I get to speak with a lot of different types of people every day. It often comes up that I am a mental health advocate; most of the time I get very positive responses. I will hear things like “thank you for the work you do” or “we need more people like you.”

However, occasionally there will someone who says something that without knowing they are doing it, will offend me by making a comment that speaks of those with mental health issues in a negative light. Recently I was talking to a gentleman and I said I was a bipolar advocate but he didn’t know that I personally had the disorder. He said, “I am so glad you help those crazies, they just seem to keep going around shooting up places.” I just sat in my seat dumbfounded and couldn’t believe my ears. I was in shock that he could be so uneducated about the subject and much less that he could be so insensitive.

I quickly ended the conversation and made a point to talk to him soon after I had calmed down, but before I could do so I found myself caught in another conversation with the guy where he said yet another comment. We were discussing weight and diets and he mentioned the women at his work always being on a diet and he says, “I think it’s all in their heads, but maybe I am just too judgmental, or am I just being mental all together?”

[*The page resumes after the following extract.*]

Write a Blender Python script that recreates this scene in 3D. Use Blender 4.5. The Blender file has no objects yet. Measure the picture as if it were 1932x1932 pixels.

I was at this point done with this man and the conversation again. Not once but twice he had been derogatory about mental health in conversation and if this was how he thought of people with mental health issues I couldn’t let him know I struggled with mental illness.

It is May and that means it is Mental Health Awareness Month. I think it is the perfect time to talk about things such as thinking about how you discuss mental health around those you may not know have mental health issues. This guy didn’t know he was offending me because he didn’t know I struggled with mental health, but no one should need to feel offended ever because no one should speak of mental health issues the way he did.

I shouldn’t have to hear mental illness being used as a negative adjective. It isn’t a negative adjective. It is an illness. That is why the month of May is so important. It is the month we let the people like this man know that normal everyday people like myself have mental health issues like bipolar disorder and live with it well in recovery but we still struggle. They may just not be able to see it like those who may not be well and may need some extra help. No matter what, it doesn’t give them the right to use mental as an adjective.

Mental health as a negative adjective is offensive. If I can bring awareness to anything this year in May’s Mental Health Awareness Month it is this. I don’t want anyone to ever feel as badly as I felt when this man said these things to me. Please be kind with what words you use when you speak you never know who you may be speaking too.